— START PROVIDED DATA —

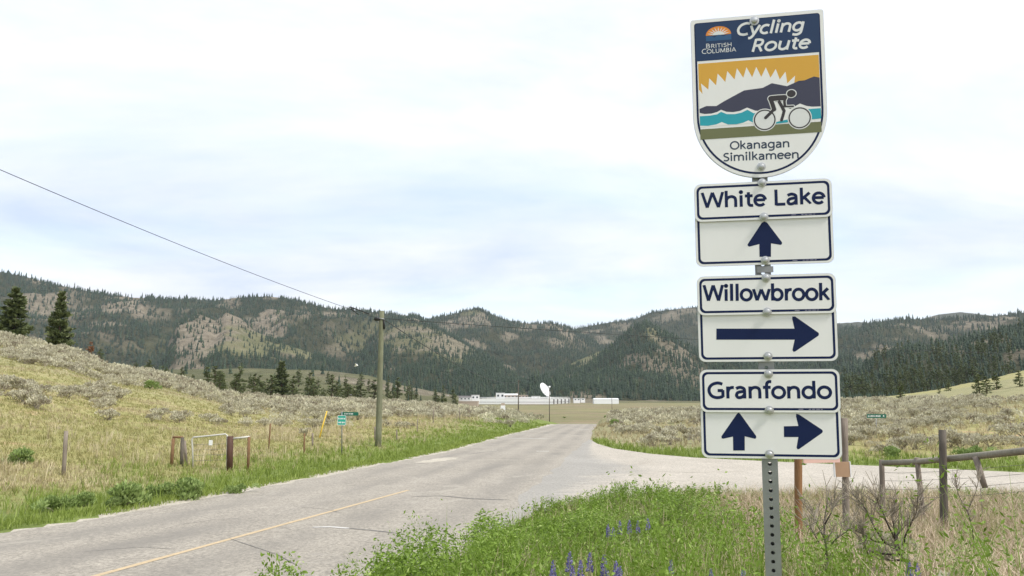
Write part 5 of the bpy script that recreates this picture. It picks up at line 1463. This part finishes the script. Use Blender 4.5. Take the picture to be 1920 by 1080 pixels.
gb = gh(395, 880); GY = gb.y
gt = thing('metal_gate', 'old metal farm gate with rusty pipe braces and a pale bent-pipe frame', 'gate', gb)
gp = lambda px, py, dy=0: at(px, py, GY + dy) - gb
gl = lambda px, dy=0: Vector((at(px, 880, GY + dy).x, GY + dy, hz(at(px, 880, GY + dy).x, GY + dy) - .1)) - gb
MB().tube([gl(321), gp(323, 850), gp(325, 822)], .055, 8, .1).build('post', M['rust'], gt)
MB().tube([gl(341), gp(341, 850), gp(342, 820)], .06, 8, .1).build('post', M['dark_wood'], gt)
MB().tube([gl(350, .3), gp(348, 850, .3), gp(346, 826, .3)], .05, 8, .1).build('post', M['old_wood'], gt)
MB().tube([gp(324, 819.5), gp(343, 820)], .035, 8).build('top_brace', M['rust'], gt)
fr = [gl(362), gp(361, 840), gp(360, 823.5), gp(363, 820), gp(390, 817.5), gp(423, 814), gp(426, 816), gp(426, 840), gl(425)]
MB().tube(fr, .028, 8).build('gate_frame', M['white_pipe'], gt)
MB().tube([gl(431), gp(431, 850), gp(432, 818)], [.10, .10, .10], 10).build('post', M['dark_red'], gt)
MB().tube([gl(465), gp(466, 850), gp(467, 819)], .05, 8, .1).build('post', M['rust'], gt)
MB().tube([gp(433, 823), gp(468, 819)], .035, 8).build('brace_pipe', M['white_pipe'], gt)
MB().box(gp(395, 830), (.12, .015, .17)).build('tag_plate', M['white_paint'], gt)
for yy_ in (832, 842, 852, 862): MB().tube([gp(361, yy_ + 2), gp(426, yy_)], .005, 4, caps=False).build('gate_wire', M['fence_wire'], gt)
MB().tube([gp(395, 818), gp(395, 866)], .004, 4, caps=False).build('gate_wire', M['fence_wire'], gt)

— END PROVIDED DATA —

EXERCISE AIM: In your copy of the listing above, reproduce each line exactly and omit all pictures.

THE OUTPUT:
Write part 5 of the bpy script that recreates this picture. It picks up at line 1463. This part finishes the script. Use Blender 4.5. Take the picture to be 1920 by 1080 pixels.
gb = gh(395, 880); GY = gb.y
gt = thing('metal_gate', 'old metal farm gate with rusty pipe braces and a pale bent-pipe frame', 'gate', gb)
gp = lambda px, py, dy=0: at(px, py, GY + dy) - gb
gl = lambda px, dy=0: Vector((at(px, 880, GY + dy).x, GY + dy, hz(at(px, 880, GY + dy).x, GY + dy) - .1)) - gb
MB().tube([gl(321), gp(323, 850), gp(325, 822)], .055, 8, .1).build('post', M['rust'], gt)
MB().tube([gl(341), gp(341, 850), gp(342, 820)], .06, 8, .1).build('post', M['dark_wood'], gt)
MB().tube([gl(350, .3), gp(348, 850, .3), gp(346, 826, .3)], .05, 8, .1).build('post', M['old_wood'], gt)
MB().tube([gp(324, 819.5), gp(343, 820)], .035, 8).build('top_brace', M['rust'], gt)
fr = [gl(362), gp(361, 840), gp(360, 823.5), gp(363, 820), gp(390, 817.5), gp(423, 814), gp(426, 816), gp(426, 840), gl(425)]
MB().tube(fr, .028, 8).build('gate_frame', M['white_pipe'], gt)
MB().tube([gl(431), gp(431, 850), gp(432, 818)], [.10, .10, .10], 10).build('post', M['dark_red'], gt)
MB().tube([gl(465), gp(466, 850), gp(467, 819)], .05, 8, .1).build('post', M['rust'], gt)
MB().tube([gp(433, 823), gp(468, 819)], .035, 8).build('brace_pipe', M['white_pipe'], gt)
MB().box(gp(395, 830), (.12, .015, .17)).build('tag_plate', M['white_paint'], gt)
for yy_ in (832, 842, 852, 862): MB().tube([gp(361, yy_ + 2), gp(426, yy_)], .005, 4, caps=False).build('gate_wire', M['fence_wire'], gt)
MB().tube([gp(395, 818), gp(395, 866)], .004, 4, caps=False).build('gate_wire', M['fence_wire'], gt)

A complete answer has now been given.